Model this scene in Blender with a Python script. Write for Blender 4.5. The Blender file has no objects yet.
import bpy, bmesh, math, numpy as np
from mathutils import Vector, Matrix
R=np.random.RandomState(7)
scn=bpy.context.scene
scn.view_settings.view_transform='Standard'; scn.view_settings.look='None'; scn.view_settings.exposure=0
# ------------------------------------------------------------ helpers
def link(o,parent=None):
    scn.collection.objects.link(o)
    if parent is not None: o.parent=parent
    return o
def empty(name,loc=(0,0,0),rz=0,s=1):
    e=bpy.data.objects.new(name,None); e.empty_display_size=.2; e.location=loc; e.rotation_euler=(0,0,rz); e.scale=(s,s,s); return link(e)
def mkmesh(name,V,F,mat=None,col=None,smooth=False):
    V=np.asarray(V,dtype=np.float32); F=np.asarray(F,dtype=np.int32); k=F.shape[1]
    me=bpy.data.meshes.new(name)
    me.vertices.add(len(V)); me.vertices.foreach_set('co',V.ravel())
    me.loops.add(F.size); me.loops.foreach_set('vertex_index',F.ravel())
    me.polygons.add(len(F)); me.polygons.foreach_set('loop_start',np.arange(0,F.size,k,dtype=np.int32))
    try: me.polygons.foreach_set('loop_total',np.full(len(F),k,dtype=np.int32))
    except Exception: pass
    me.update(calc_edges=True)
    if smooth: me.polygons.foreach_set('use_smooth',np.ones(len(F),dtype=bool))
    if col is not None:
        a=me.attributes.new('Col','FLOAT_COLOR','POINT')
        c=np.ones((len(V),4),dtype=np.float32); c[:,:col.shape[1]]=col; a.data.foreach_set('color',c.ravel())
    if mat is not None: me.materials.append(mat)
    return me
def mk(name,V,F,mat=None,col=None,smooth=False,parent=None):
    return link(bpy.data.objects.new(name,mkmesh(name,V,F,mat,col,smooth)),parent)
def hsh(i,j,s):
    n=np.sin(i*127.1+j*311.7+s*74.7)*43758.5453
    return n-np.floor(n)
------
• Directions: How many of the lines above include the string "scene"? Reply with the number by itself.

• Answer: 2